This is a gnome-desktop-interpretation of a certain Cupertino-based OS. I've tried to implement the feel of it on the gnome-applications, without really copying it (to prevent copyright-issues). In the latest version I've modernized it in every little detail. There is nothing (not a single item) that is not new. Resulting in a completely rewritten GTK.CSS-file four times bigger than the previous one, while the theme feels more responsive. I've also added a new dark theme (Space-grey) , so Terminal, Photo's, and Video's are automatically dark-themed.
Gnome-OSC-Space-Grey is also available seperately. This has the benefit of GTK 2.0- theming also. Added the HS-variant too. New: Traditional and HS come with a variant that uses light background for menu's. Useful for those with bad ( blueish )screens, since menu's tend to be blue instead of grey.
I've spend a great deal of time (3 months) and effort on this theme into fine-tuning it, so I hope you try before you judge !

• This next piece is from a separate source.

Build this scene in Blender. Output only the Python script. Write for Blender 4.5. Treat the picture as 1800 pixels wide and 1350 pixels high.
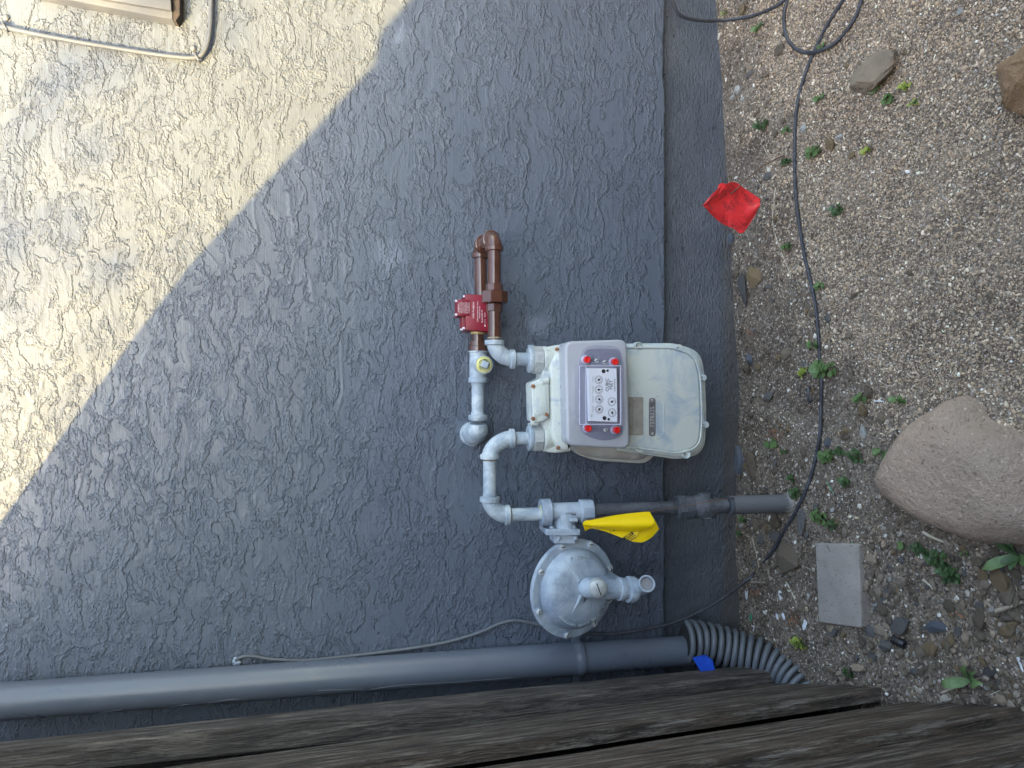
import bpy, bmesh, math, random
import numpy as np
from mathutils import Vector, Matrix, Quaternion
random.seed(7); rng = np.random.default_rng(7)
V = Vector; PI = math.pi
sc = bpy.context.scene
for o in list(bpy.data.objects): bpy.data.objects.remove(o)
COL = sc.collection

# ------------------------------------------------------------------ camera
PITCH = math.radians(10.5); CS, SN = math.cos(PITCH), math.sin(PITCH)
F = 1250.0; CAM = V((0, -1.55, 0.81))
DIR = V((0, CS, -SN)); RT = V((0, -SN, -CS)); UP = V((1, 0, 0))
cam = bpy.data.cameras.new('camera'); camo = bpy.data.objects.new('camera', cam); COL.objects.link(camo)
cam.sensor_width = 36; cam.lens = F / 1800 * 36; cam.clip_start = .02; cam.clip_end = 400
m = Matrix.Identity(4)
for i in range(3):
    m[i][0] = RT[i]; m[i][1] = UP[i]; m[i][2] = -DIR[i]; m[i][3] = CAM[i]
camo.matrix_world = m; sc.camera = camo
sc.render.resolution_x = 1024; sc.render.resolution_y = 768

# ------------------------------------------------------------------ light
SUND = V((.70, 1.0, -.567)).normalized()
elev = math.asin(-SUND.z); rot = math.atan2(-SUND.x, -SUND.y)
w = bpy.data.worlds.new('World'); sc.world = w; w.use_nodes = True
wn = w.node_tree; wn.nodes.clear()
sky = wn.nodes.new('ShaderNodeTexSky'); sky.sky_type = 'NISHITA'; sky.sun_disc = False
sky.sun_elevation = elev; sky.sun_rotation = rot; sky.dust_density = 1.6; sky.air_density = 1.0; sky.ozone_density = .7
bg = wn.nodes.new('ShaderNodeBackground'); bg.inputs[1].default_value = .15
wo = wn.nodes.new('ShaderNodeOutputWorld')
wn.links.new(sky.outputs[0], bg.inputs[0]); wn.links.new(bg.outputs[0], wo.inputs[0])
sun = bpy.data.lights.new('sun', 'SUN'); sun.energy = 2.2; sun.angle = math.radians(.5); sun.color = (1, .72, .31)
suno = bpy.data.objects.new('sun', sun); COL.objects.link(suno)
suno.rotation_mode = 'QUATERNION'; suno.rotation_quaternion = SUND.to_track_quat('-Z', 'Y')
sc.view_settings.view_transform = 'Standard'; sc.view_settings.look = 'None'
sc.view_settings.exposure = 3.0; sc.view_settings.gamma = 1; sc.view_settings.use_curve_mapping = False
sc.view_settings.use_white_balance = True; sc.view_settings.white_balance_temperature = 7700; sc.view_settings.white_balance_tint = 8
sc.render.engine = 'CYCLES'; sc.cycles.max_bounces = 5; sc.cycles.diffuse_bounces = 3; sc.cycles.glossy_bounces = 2; sc.cycles.transparent_max_bounces = 6

# ------------------------------------------------------------------ picture -> place
def ray(px, py): return DIR * F + RT * (px - 900) + UP * (675 - py)
def W(px, py, wd):                      # point at distance wd in front of the wall plane
    r = ray(px, py); t = (-wd - CAM.y) / r.y
    return CAM + r * t
def vn(x, y, seed=0):                   # value noise, numpy
    x = np.asarray(x, float); y = np.asarray(y, float)
    xi = np.floor(x).astype(np.int64); yi = np.floor(y).astype(np.int64)
    fx = x - xi; fy = y - yi; fx = fx*fx*(3-2*fx); fy = fy*fy*(3-2*fy)
    def h(a, b):
        n = (a*374761393 + b*668265263 + seed*1442695041) & 0xffffffff
        n = ((n ^ (n >> 13)) * 1274126177) & 0xffffffff
        return ((n ^ (n >> 16)) & 0xffff) / 65535.0
    return (h(xi, yi)*(1-fx) + h(xi+1, yi)*fx)*(1-fy) + (h(xi, yi+1)*(1-fx) + h(xi+1, yi+1)*fx)*fy - .5
FZ = .025                                # foundation face stands this far behind the stucco face
_cx, _cz = [], []
for px, py in [(1255,-60),(1262,60),(1270,150),(1278,300),(1286,450),(1292,560),(1300,700),(1296,800),(1292,950),(1300,1080),(1304,1400)]:
    p = W(px, py, -FZ); _cx.append(p.x); _cz.append(p.z)
_o = np.argsort(_cx); _cx = np.array(_cx)[_o]; _cz = np.array(_cz)[_o]
def hg(x, y):
    x = np.asarray(x, float); y = np.asarray(y, float); wd = -y
    base = np.where(wd > 0, -.25*np.minimum(wd, .8) - .25*np.clip(1-np.exp(-(np.maximum(wd,.8)-.8)/.5), 0, 1)*.5, -.25*np.maximum(wd, -.3))
    e = np.interp(x, _cx, _cz) - .006
    z = base + e*np.exp(-np.maximum(wd + FZ, 0)/.12)
    n = .016*vn(x*5, y*5, 1) + .010*vn(x*14, y*14, 2) + .005*vn(x*38, y*38, 3) + .003*vn(x*95, y*95, 4)
    return z + n*np.clip((wd+FZ)/.06, .15, 1)
def G(px, py, dz=0.0):
    r = ray(px, py); t = (1.1975) / (-(r.z) + .25*r.y)
    for _ in range(12):
        p = CAM + r*t; z = float(hg(p.x, p.y)) + dz
        t += (p.z - z) / (-r.z + .25*r.y)
    return CAM + r*t
def proj(x, y, z):
    x = np.asarray(x); rx, ry, rz = x - CAM.x, y - CAM.y, z - CAM.z
    t = ry*CS - rz*SN
    return 900 + F*(-ry*SN - rz*CS)/t, 675 - F*rx/t, t
def mpp(p): return ((p - CAM).dot(DIR)) / F       # metres per pixel there

# ------------------------------------------------------------------ materials
def M(name):
    mt = bpy.data.materials.new(name); mt.use_nodes = True
    nt = mt.node_tree; return mt, nt, nt.nodes['Principled BSDF']
def N(nt, typ, out=0, props=None, **kw):
    n = nt.nodes.new('ShaderNode' + typ)
    for k, v in (props or {}).items(): setattr(n, k, v)
    for k, v in kw.items():
        key = int(k[1:]) if k[0] == 'i' and k[1:].isdigit() else k.replace('_', ' ')
        s = n.inputs[key]
        if hasattr(v, 'is_linked'): nt.links.new(v, s)
        else: s.default_value = v
    return n.outputs[out]
def coord(nt, sc3=(1, 1, 1), which='Object', rotv=(0, 0, 0)):
    tc = nt.nodes.new('ShaderNodeTexCoord')
    return N(nt, 'Mapping', Vector=tc.outputs[which], Scale=sc3, Rotation=rotv)
def noise(nt, vec, s, d=4, r=.55, dist=0.0): return N(nt, 'TexNoise', Vector=vec, Scale=s, Detail=d, Roughness=r, Distortion=dist)
def ramp(nt, fac, stops, mode='LINEAR'):
    n = nt.nodes.new('ShaderNodeValToRGB'); cr = n.color_ramp; cr.interpolation = mode
    while len(cr.elements) < len(stops): cr.elements.new(.5)
    for e, (p, c) in zip(cr.elements, stops):
        e.position = p; e.color = (c, c, c, 1) if isinstance(c, (int, float)) else (*c, 1)
    nt.links.new(fac, n.inputs[0]); return n.outputs[0]
def mix(nt, f, a, b, mode='MIX'):
    n = nt.nodes.new('ShaderNodeMix'); n.data_type = 'RGBA'; n.blend_type = mode
    for s, v in ((n.inputs[0], f), (n.inputs[6], a), (n.inputs[7], b)):
        if hasattr(v, 'is_linked'): nt.links.new(v, s)
        elif isinstance(v, (int, float)): s.default_value = v if s == n.inputs[0] else (v, v, v, 1)
        else: s.default_value = (*v, 1)
    return n.outputs[2]
def math_(nt, op, a, b=0.0, c=0.0):
    n = nt.nodes.new('ShaderNodeMath'); n.operation = op
    for s, v in zip(n.inputs, (a, b, c)):
        if hasattr(v, 'is_linked'): nt.links.new(v, s)
        else: s.default_value = v
    return n.outputs[0]
def bump(nt, h, dist, strength=1.0, nrm=None):
    kw = dict(Height=h, Distance=dist, Strength=strength)
    if nrm: kw['Normal'] = nrm
    return N(nt, 'Bump', **kw)
def put(nt, b, **kw):
    for k, v in kw.items():
        s = b.inputs[k.replace('_', ' ')]
        if hasattr(v, 'is_linked'): nt.links.new(v, s)
        else: s.default_value = (*v, 1) if isinstance(v, tuple) and len(v) == 3 else v

def paint(name, c1, c2, rough=.45, sc_=20, speck=None, bmp=.0004, bsc=120, metal=0, lo=.4, hi=.62, coat=0, pits=0):
    mt, nt, b = M(name); v = coord(nt)
    n1 = noise(nt, v, sc_, 6, .62, .6)
    c = mix(nt, ramp(nt, n1, [(lo, 0), (hi, 1)]), c1, c2)
    if speck:
        s = noise(nt, v, sc_*9, 3, .7)
        c = mix(nt, ramp(nt, s, [(.60, 0), (.70, .75)]), c, speck)
    h = noise(nt, v, bsc, 5, .6)
    put(nt, b, Base_Color=c, Roughness=rough, Metallic=metal, Normal=bump(nt, h, bmp), Coat_Weight=coat)
    if isinstance(rough, float):
        rr = N(nt, 'MapRange', Value=n1, From_Min=.3, From_Max=.7, To_Min=max(.05, rough-.12), To_Max=min(1, rough+.15)); put(nt, b, Roughness=rr)
    return mt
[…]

Separate download for Shell-themes:
This theme is developed on gnome 3.20 and updated to 3.28 This only works on a gnome-desktop, no support for other desktop-environments. It also works on Ubuntu 18.04
When, as such, theming does not look the way it should be: make sure you have installed the necessary theme-"engines":
sudo apt-get install gtk2-engines-pixbuf is the terminal command, usually solves the issues with GTK2.
First: Download the file; extract it; and you will find two themes. a version with transparency, another with (not-transparent); copy both files to a '.themes'-folder you make in your home directory. Or to your USR/SHARE/THEMES-folder for system-wide use (certainly for theming of SNAP-packages) Then use Tweak-tool to select the GTK and shell theme. LOG OUT AND BACK IN for changes to take effect !
Second: OSX uses titlebuttons on the left-side: To put the buttons to the left open a terminal:
gsettings set org.gnome.desktop.wm.preferences button-layout "close,minimize,maximize:"
To put the buttons back to the right in case you want to revert:
gsettings set org.gnome.desktop.wm.preferences button-layout ":minimize,maximize,close"
In Gnome 3.26+ gnome-tweak has a option to change the position of the titlebuttons, so the above steps are not necessary.